Hepburn's singing was done by professional dubber Marni Nixon, which was a terrible mistake. Nixon's voice is elegant, crystal clear and pitch-perfect, but that's the problem. It is simply too perfect, too elegant, too posh and worse too articulate to come from a Cockney flower girl. The contrast between Eliza's speaking and singing highlights the difference. Nixon could not master sounding like a Cockney, so in the Wouldn't It Be Loverly number Eliza sounds as if she already has mastered Higgins' elocution. Eliza's singing sounds very refined and technically skilled. It just doesn't sound right.

Related imageThe highlight in performances is Holloway, like Harrison recreating his stage role.
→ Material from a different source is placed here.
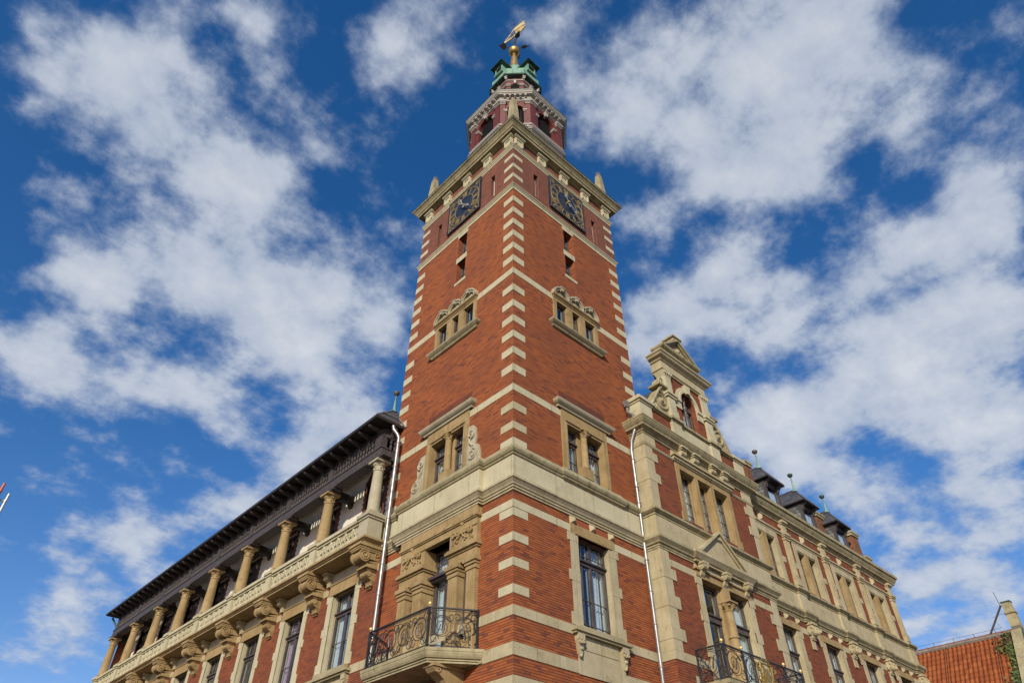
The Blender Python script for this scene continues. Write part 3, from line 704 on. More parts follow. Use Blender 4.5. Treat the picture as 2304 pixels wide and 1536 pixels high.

We shouldn't like Alfred P. Doolittle, but Holloway makes him a charming rascal and a chance to belt out two great songs from the musical: With A Little Bit of Luck and Get Me to the Church on Time.

Other roles were played well and in the correct manner: fussy Pickering, unamused Mrs. Higgins, cartoonish rival phonetic instructor Zoltan Karpathy (Theodore Bikel).

For a musical, the songs are what make or break it. My Fair Lady has an extraordinary catalog. There's the sweetness of Wouldn't It Be Loverly, the joyful cynicism of Get Me to the Church on Time, the faux-elegance of the Ascot Gavotte. We also have a curiosity in that we don't have love songs per se. The two closest, On the Street Where You Live and I've Grown Accustomed to Her Face are not-quite love songs. They are more 'besotted' and 'what am I going to do without you' songs respectively.  I Could Have Danced All Night, another highlight, is also not a straight love song. She herself says "I'll never know what made it so exciting, why all at once my heart took flight".

Director George Cukor brought all these elements together in an excellent form, though perhaps more credit should begin to choreographer Hermes Pan and costume designer Cecil Beaton for their respective work than has been.

However, for every I Could Have Danced All Night there is a Just You Wait, for every The Rain in Spain there is a Without You. Those songs are hardly bad, but sometimes we get too much of a good thing.

I'm surprised at how My Fair Lady did not enchant me as it has on other viewings. It's still a wonderful adaptation of the Broadway musical, with beautiful sets and costumes, a magnificent score and strong performances. However, I think perhaps people have loved it more than perhaps is reasonable, though how can one resist Audrey Hepburn at her most regal and stunning?

If anything, Audrey Hepburn is My Fair Lady indeed.